From Aikido Journal #106 (1996)

Seishiro Endo, 8th dan
A.J. How did you get started in aikido?
Endo Sensei: I knew nothing about the art until April 1963, shortly after I entered Gakushuin University. I was hanging around the campus when one of my sempai (seniors) asked me if I would like to come and have a look at the university aikido club. We went down to the dojo and I ended up starting that same day. They made me do shikko (knee walking) and about 200 squats. I’d done some judo in high school, so I wasn’t particularly out of shape, but I certainly wasn’t prepared to do 200 squats. I vividly remember my legs simply refusing to move when I tried to climb the train station steps later that day.
Did the university recognize the aikido club as an official athletic club?
No, it was still viewed as an informal group. Gakushuin University is a relatively old school with a strong sense of tradition, so it has always been difficult for new clubs to gain official recognition. First they have to prove their seriousness and prospects for longevity. The club wasn’t even recognized as semi-formal until three years after I became its fourth captain, and it took another 10 years after that for it to become an official athletic club. All told, it took about 20 years for it to go from an informal group to full-fledged club status.
Who were the instructors at that time?
The very first shihan to teach us was Hiroshi Tada, but he left for Italy in September of my sophomore year. Mitsunari Kanai, who taught us for about a year, replaced him, and later we had Yasuo Kobayashi for six months or so. Soon after I graduated and entered the Aikikai, I myself was sent back there to teach.
I understand that after four years of training as a university student, you decided not to enter the work force, but to become an aikido professional instead.
Japanese university students generally begin the job-hunting process in June of their senior year. By the beginning of July most people have decided on a position. When that time came for me I had mixed feelings about what I wanted to do. I remember the first day I arrived in Tokyo from my hometown in Nagano. I was riding the Yamanote loop line around the city from Ueno, and I could see the clusters of tall office buildings going by as I passed stations like Tokyo, Yurakucho, and Shimbashi. I remember thinking, “Well, I guess I’ll be working in one of those buildings someday.” But the more I practiced aikido, the more it fascinated me, so when it came time to find a job, I had a hard time deciding what I really wanted to do with my life. I did actually receive an informal job offer, but after thinking about it for a while I decided I wanted to pursue aikido instead.

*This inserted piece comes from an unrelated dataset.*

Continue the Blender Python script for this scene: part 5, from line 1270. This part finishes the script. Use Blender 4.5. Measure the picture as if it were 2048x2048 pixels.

As a university senior at aikido camp in 1967
It must take a lot of courage for a new university graduate to forego a promising career, especially in Japan.
You might recall that from around 1960 Japan’s economy began to take off. I graduated in the midst of that boom time in 1967, so there were plenty of employment opportunities available at large firms, even for someone like me. I must confess I didn’t study much at university, although I became an avid reader. Even when I did manage to get to class, I would fall asleep after about 10 minutes [laughter]. In fact, I think I probably slept through most of my classes. The rest of my time I spent in the library. At lunchtime I went to the cafeteria to eat and then back to the library. At 2:00 o’clock I slipped out to make the 3:00 o’clock practice at the Hombu Dojo, then back to campus for practice at the aikido club.
You seem to have been at the school a lot, but I’m having a hard time deciding if you were a serious student or not [laughter]!
I probably spent so much time there because I had nowhere else to go [laughter]! During my first year I decided that if I were able to do well in at least eight out of 14 classes, then I would put some effort into studying. I only got one pass, though, so I sort of gave up right then. I knew I needed reasonably good grades to help me get a decent job later on, but I figured if I trained as hard as I possibly could in aikido I could use that to appeal to future employers. It was a pretty naive way to look at it.
You do seem to have had your own agenda and ambitions.
I guess you could say I had my sights set on my dream. People often told me I was a dreamer. They asked me why I chose to do something as seemingly useless and unrelated to anything else as aikido when I had perfectly good prospects to land myself a so-called “respectable” job. But I thought that working hard at aikido was something commendable in and of itself. I saw no reason why I wouldn’t be able to support myself, but I figured that even if things didn’t work out perfectly, I still wanted to make the effort to better myself, if even a little, so I threw myself heart-and-soul into my training. To encourage myself I used to sing songs about youth and individuality and self-actualization. You know a “My clothes may be poor but my heart is gold,” sort of attitude [laughter].